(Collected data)
▬▬▬▬▬▬▬▬▬▬

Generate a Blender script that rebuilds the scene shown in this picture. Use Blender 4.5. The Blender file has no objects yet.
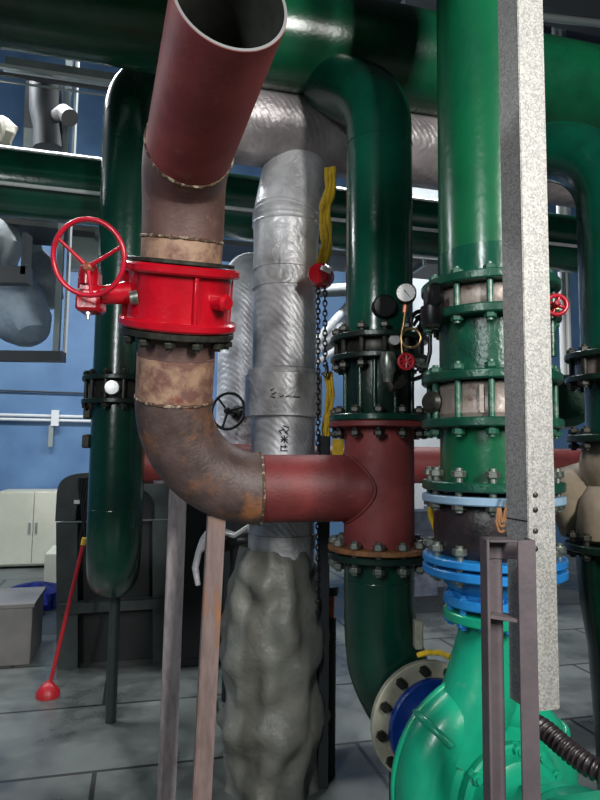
import bpy, math, random
from mathutils import Vector, Matrix, noise
random.seed(7)
PI = math.pi
SC = bpy.context.scene
COL = SC.collection

# ------------------------------------------------------------------ camera, light, exposure
CAM_H = 1.5
F = 620.0
PITCH = math.atan(54/620)
ROLL = math.radians(.65)
cam_d = bpy.data.cameras.new('camera'); cam = bpy.data.objects.new('camera', cam_d); COL.objects.link(cam)
cam_d.sensor_fit = 'HORIZONTAL'; cam_d.sensor_width = 36; cam_d.lens = 36*F/600
cam_d.clip_start = 0.05
cam.location = (0, 0, CAM_H); cam.rotation_euler = (Matrix.Rotation(PI/2+PITCH, 3, 'X') @ Matrix.Rotation(ROLL, 3, 'Z')).to_euler()
SC.camera = cam
SC.view_settings.view_transform = 'Standard'; SC.view_settings.look = 'None'
SC.view_settings.gamma = 1; SC.view_settings.use_curve_mapping = False
SC.view_settings.exposure = 0.35
w = bpy.data.worlds.new('world'); SC.world = w; w.use_nodes = True
w.node_tree.nodes['Background'].inputs[0].default_value = (0.6, 0.7, 0.85, 1)
w.node_tree.nodes['Background'].inputs[1].default_value = 0.3

TH = math.radians(14.5)
E1 = Vector((math.cos(TH), math.sin(TH), 0))       # along the pipe runs, to the right and away
EN = Vector((-math.sin(TH), math.cos(TH), 0))      # towards the back wall
def G(a, b, z): return E1*a + EN*b + Vector((0, 0, z))

def lamp(name, loc, target, sx, sy, power, color=(1, 1, 1)):
    d = bpy.data.lights.new(name, 'AREA'); d.shape = 'RECTANGLE'; d.size = sx; d.size_y = sy
    d.energy = power; d.color = color
    o = bpy.data.objects.new(name, d); COL.objects.link(o); o.location = loc
    dr = Vector(target)-Vector(loc)
    o.rotation_euler = dr.to_track_quat('-Z', 'Y').to_euler()
    return o
lamp('ceiling_lamp', (1.9, -1.7, 3.1), (0.2, 2.4, 1.7), 0.45, 1.6, 160, (1.0, 0.98, 0.94))
lamp('ceiling_lamp', (-1.6, -1.7, 2.9), (-0.2, 2.4, 1.6), 0.3, 1.4, 60, (0.95, 0.98, 1.0))
lamp('ceiling_lamp', G(-1.4, 5.3, 5.3), G(-1.4, 6.3, 0), 2.4, 0.25, 170, (0.92, 0.97, 1.0))
lamp('ceiling_lamp', G(2.6, 5.3, 5.3), G(2.6, 6.3, 0), 2.4, 0.25, 150, (0.95, 0.98, 1.0))
lamp('ceiling_lamp', (-4.6, 4.2, 4.0), (-2.0, 7.0, 1.0), 1.6, 0.25, 80, (0.92, 0.97, 1.0))

# ------------------------------------------------------------------ helpers
cp, sp = math.cos(PITCH), math.sin(PITCH)
def W(u, v, Y):
    a_ = (u-300)/F; b_ = (400-v)/F
    a = a_*math.cos(ROLL)-b_*math.sin(ROLL); b = a_*math.sin(ROLL)+b_*math.cos(ROLL)
    y = cp - b*sp; z = b*cp + sp
    k = Y/y
    return Vector((a*k, Y, CAM_H+z*k))
def Z(v, Y, u=300): return W(u, v, Y).z
def proj(P):
    yc = (P.z-CAM_H)*cp-P.y*sp; zc = (P.z-CAM_H)*sp+P.y*cp
    a, b = P.x/zc, yc/zc
    return 300+F*(a*math.cos(ROLL)+b*math.sin(ROLL)), 400-F*(b*math.cos(ROLL)-a*math.sin(ROLL))

def lin(c):
    return tuple((x/255/12.92 if x/255 <= .04045 else ((x/255+.055)/1.055)**2.4) for x in c) + (1,)

def mat(name, c, rough=.5, metal=0, c2=None, nscale=6, lo=.4, hi=.65, bump=0, bscale=60, coat=0, detail=6, c3=None, s3=2.5, lo3=.55, hi3=.7, spec=.5, stretch=None):
    m = bpy.data.materials.new(name); m.use_nodes = True
    nt = m.node_tree; N = nt.nodes; L = nt.links; b = N['Principled BSDF']
    b.inputs['Roughness'].default_value = rough; b.inputs['Metallic'].default_value = metal
    b.inputs['Coat Weight'].default_value = coat; b.inputs['Coat Roughness'].default_value = .15
    b.inputs['Specular IOR Level'].default_value = spec
    b.inputs['Base Color'].default_value = lin(c)
    tc = N.new('ShaderNodeTexCoord'); src = tc.outputs['Object']
    if stretch:
        mp = N.new('ShaderNodeMapping'); mp.inputs['Scale'].default_value = stretch
        L.new(src, mp.inputs[0]); src = mp.outputs[0]
    last = None
    def layer(ca_socket, ca, cb, sc, l, h):
        n = N.new('ShaderNodeTexNoise'); n.inputs['Scale'].default_value = sc; n.inputs['Detail'].default_value = detail
        n.inputs['Roughness'].default_value = .62
        L.new(src, n.inputs['Vector'])
        r = N.new('ShaderNodeMapRange'); r.inputs['From Min'].default_value = l; r.inputs['From Max'].default_value = h
        L.new(n.outputs['Fac'], r.inputs['Value'])
        x = N.new('ShaderNodeMix'); x.data_type = 'RGBA'
        if ca_socket: L.new(ca_socket, x.inputs['A'])
        else: x.inputs['A'].default_value = lin(ca)
        x.inputs['B'].default_value = lin(cb)
        L.new(r.outputs['Result'], x.inputs['Factor'])
        return x.outputs['Result']
    if c2: last = layer(None, c, c2, nscale, lo, hi)
    if c3: last = layer(last, c, c3, s3, lo3, hi3)
    if last: L.new(last, b.inputs['Base Color'])
    if bump:
        n = N.new('ShaderNodeTexNoise'); n.inputs['Scale'].default_value = bscale; n.inputs['Detail'].default_value = 4
        L.new(src, n.inputs['Vector'])
        bp = N.new('ShaderNodeBump'); bp.inputs['Strength'].default_value = bump; bp.inputs['Distance'].default_value = .01
        L.new(n.outputs['Fac'], bp.inputs['Height']); L.new(bp.outputs['Normal'], b.inputs['Normal'])
    return m

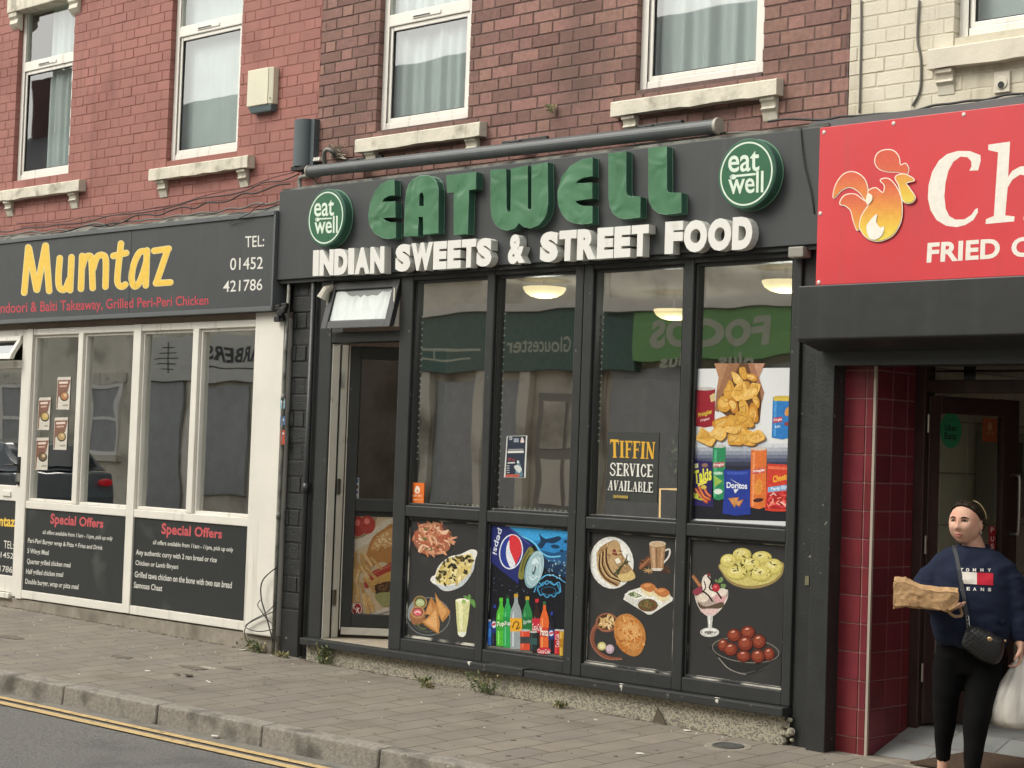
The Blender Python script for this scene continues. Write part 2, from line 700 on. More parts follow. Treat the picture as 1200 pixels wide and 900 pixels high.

▬▬▬▬▬▬▬▬▬▬

Description of the task: Identify which lines contain the word "this" and copy each one.

Answer:
Generate a Blender script that rebuilds the scene shown in this picture. Use Blender 4.5. The Blender file has no objects yet.
The Blender Python script for this scene continues. Write part 2, from line 700 on. More parts follow. Treat the picture as 1200 pixels wide and 900 pixels high.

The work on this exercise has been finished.